Cuando una moral determinada se impone jurídicamente, los conceptos de delito y pecado se confunden
La sentencia del Tribunal Supremo de los EEUU sobre el aborto ha resucitado el viejo debate entre moral religiosa y ley. En la América de las libertades, la derecha cristiana desea imponer al conjunto de la ciudadanía estadounidense su visión del mundo. Pretensión inadmisible en una sociedad libre. Separar los conceptos de delito y pecado significó uno de los mayores avances a favor de la libertad individual. A partir de ahí, casi todo delito será a su vez pecado, pero no todos los pecados habrán de engrosar las leyes penales. Se puede pecar de pensamiento, palabra, obra y omisión. En cambio, las ideas no delinquen y no existe el delito de pensamiento; el de palabra es excepción, pues la libertad de expresión nos protege y solo en ocasiones muy concretas lo será la omisión, quedando el delito limitado a las acciones típicas, antijurídicas, culpables y punibles, como recoge su definición clásica.

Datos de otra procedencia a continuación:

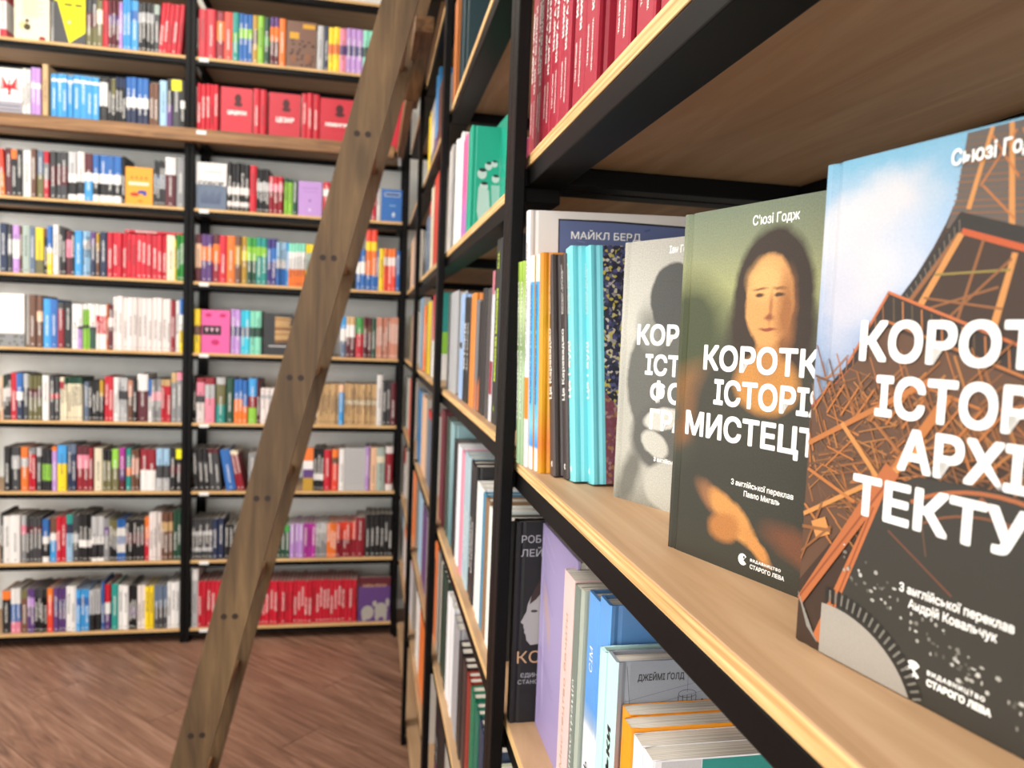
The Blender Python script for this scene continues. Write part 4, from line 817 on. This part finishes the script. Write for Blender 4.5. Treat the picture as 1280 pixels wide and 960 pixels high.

Cuando una moral determinada -sea la cristiana o cualquier otra- se impone jurídicamente, los conceptos de delito y pecado se confunden. Durante siglos, el adulterio o la blasfemia conllevaron pena de cárcel. Que la infidelidad, para quienes viven una fe determinada, vulnere un sacramento no es óbice para entender que en una sociedad libre donde el matrimonio es un acuerdo de convivencia con repercusiones jurídicas y económicas entre dos adultos, tal pecado no será más que una causa justificada de rescisión contractual. Y la blasfemia, aunque nos disguste profundamente, estará siempre protegida por la libertad de expresión y así deberá combatirse. Más con la palabra que con el Código Penal.
Una sociedad libre ha de admitir que los principios morales sobre los que se basa la convivencia entre sus miembros, han de ser amplios y no restringirse a los de una religión concreta. Ni siquiera, si la inmensa mayoría de los ciudadanos compartiera dicha fe, ya que les impediría abandonarla en ejercicio voluntario de su libre albedrío. Todas las concepciones éticas tienen derecho a influir en la sociedad, a vivirse públicamente y a propagarse, pero solo mediante el convencimiento. Nunca por imposición legal, aunque fuera la fe de todos. Pues, como escribió John Stuart Mill: «Si todos los hombres menos uno, fueran de la misma opinión y solo uno tuviera la opinión contraria, toda la Humanidad no tendría más derecho a callarle del que tendría el disidente para callar a la Humanidad».